**Data shown:**
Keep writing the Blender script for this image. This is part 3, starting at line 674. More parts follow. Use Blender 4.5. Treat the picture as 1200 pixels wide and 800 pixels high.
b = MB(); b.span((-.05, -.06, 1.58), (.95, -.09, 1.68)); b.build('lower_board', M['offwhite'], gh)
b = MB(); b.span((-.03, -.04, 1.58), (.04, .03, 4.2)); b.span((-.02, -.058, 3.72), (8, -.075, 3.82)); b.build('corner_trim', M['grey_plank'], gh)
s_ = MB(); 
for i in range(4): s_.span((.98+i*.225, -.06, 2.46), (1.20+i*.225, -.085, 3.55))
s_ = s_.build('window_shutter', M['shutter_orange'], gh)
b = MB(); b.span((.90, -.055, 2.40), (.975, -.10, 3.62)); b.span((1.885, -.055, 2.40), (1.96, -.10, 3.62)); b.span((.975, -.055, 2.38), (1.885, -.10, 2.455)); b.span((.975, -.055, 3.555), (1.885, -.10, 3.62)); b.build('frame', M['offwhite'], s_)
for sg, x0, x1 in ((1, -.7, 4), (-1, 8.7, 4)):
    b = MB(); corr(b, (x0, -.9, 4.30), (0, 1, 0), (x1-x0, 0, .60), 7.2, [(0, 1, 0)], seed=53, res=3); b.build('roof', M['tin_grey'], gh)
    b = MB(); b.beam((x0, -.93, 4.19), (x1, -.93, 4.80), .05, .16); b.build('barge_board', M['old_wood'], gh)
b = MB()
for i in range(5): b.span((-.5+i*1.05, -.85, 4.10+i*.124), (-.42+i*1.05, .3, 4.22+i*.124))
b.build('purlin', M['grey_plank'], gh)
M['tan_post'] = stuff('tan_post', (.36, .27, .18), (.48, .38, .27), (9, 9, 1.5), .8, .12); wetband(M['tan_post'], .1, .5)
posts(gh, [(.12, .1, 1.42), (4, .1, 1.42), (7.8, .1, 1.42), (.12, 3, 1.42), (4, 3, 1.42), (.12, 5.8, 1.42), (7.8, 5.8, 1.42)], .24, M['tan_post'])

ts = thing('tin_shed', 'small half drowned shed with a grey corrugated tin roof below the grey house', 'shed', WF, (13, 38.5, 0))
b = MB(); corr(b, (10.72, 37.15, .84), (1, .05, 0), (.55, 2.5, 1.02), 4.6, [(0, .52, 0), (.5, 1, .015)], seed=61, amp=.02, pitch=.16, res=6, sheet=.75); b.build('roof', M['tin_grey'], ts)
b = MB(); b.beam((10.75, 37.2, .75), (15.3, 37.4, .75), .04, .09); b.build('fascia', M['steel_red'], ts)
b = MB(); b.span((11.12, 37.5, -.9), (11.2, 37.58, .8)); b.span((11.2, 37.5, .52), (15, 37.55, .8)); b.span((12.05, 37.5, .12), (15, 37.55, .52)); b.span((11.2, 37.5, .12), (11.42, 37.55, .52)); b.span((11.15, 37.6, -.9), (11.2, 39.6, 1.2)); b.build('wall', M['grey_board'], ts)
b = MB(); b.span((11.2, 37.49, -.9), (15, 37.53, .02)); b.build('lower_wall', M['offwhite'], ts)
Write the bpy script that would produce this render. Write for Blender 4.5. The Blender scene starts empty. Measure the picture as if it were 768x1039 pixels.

**Aim of the exercise:**
Would you restate each of the entries word for word?

**Answer below:**
Keep writing the Blender script for this image. This is part 3, starting at line 674. More parts follow. Use Blender 4.5. Treat the picture as 1200 pixels wide and 800 pixels high.
b = MB(); b.span((-.05, -.06, 1.58), (.95, -.09, 1.68)); b.build('lower_board', M['offwhite'], gh)
b = MB(); b.span((-.03, -.04, 1.58), (.04, .03, 4.2)); b.span((-.02, -.058, 3.72), (8, -.075, 3.82)); b.build('corner_trim', M['grey_plank'], gh)
s_ = MB(); 
for i in range(4): s_.span((.98+i*.225, -.06, 2.46), (1.20+i*.225, -.085, 3.55))
s_ = s_.build('window_shutter', M['shutter_orange'], gh)
b = MB(); b.span((.90, -.055, 2.40), (.975, -.10, 3.62)); b.span((1.885, -.055, 2.40), (1.96, -.10, 3.62)); b.span((.975, -.055, 2.38), (1.885, -.10, 2.455)); b.span((.975, -.055, 3.555), (1.885, -.10, 3.62)); b.build('frame', M['offwhite'], s_)
for sg, x0, x1 in ((1, -.7, 4), (-1, 8.7, 4)):
    b = MB(); corr(b, (x0, -.9, 4.30), (0, 1, 0), (x1-x0, 0, .60), 7.2, [(0, 1, 0)], seed=53, res=3); b.build('roof', M['tin_grey'], gh)
    b = MB(); b.beam((x0, -.93, 4.19), (x1, -.93, 4.80), .05, .16); b.build('barge_board', M['old_wood'], gh)
b = MB()
for i in range(5): b.span((-.5+i*1.05, -.85, 4.10+i*.124), (-.42+i*1.05, .3, 4.22+i*.124))
b.build('purlin', M['grey_plank'], gh)
M['tan_post'] = stuff('tan_post', (.36, .27, .18), (.48, .38, .27), (9, 9, 1.5), .8, .12); wetband(M['tan_post'], .1, .5)
posts(gh, [(.12, .1, 1.42), (4, .1, 1.42), (7.8, .1, 1.42), (.12, 3, 1.42), (4, 3, 1.42), (.12, 5.8, 1.42), (7.8, 5.8, 1.42)], .24, M['tan_post'])

ts = thing('tin_shed', 'small half drowned shed with a grey corrugated tin roof below the grey house', 'shed', WF, (13, 38.5, 0))
b = MB(); corr(b, (10.72, 37.15, .84), (1, .05, 0), (.55, 2.5, 1.02), 4.6, [(0, .52, 0), (.5, 1, .015)], seed=61, amp=.02, pitch=.16, res=6, sheet=.75); b.build('roof', M['tin_grey'], ts)
b = MB(); b.beam((10.75, 37.2, .75), (15.3, 37.4, .75), .04, .09); b.build('fascia', M['steel_red'], ts)
b = MB(); b.span((11.12, 37.5, -.9), (11.2, 37.58, .8)); b.span((11.2, 37.5, .52), (15, 37.55, .8)); b.span((12.05, 37.5, .12), (15, 37.55, .52)); b.span((11.2, 37.5, .12), (11.42, 37.55, .52)); b.span((11.15, 37.6, -.9), (11.2, 39.6, 1.2)); b.build('wall', M['grey_board'], ts)
b = MB(); b.span((11.2, 37.49, -.9), (15, 37.53, .02)); b.build('lower_wall', M['offwhite'], ts)
Write the bpy script that would produce this render. Write for Blender 4.5. The Blender scene starts empty. Measure the picture as if it were 768x1039 pixels.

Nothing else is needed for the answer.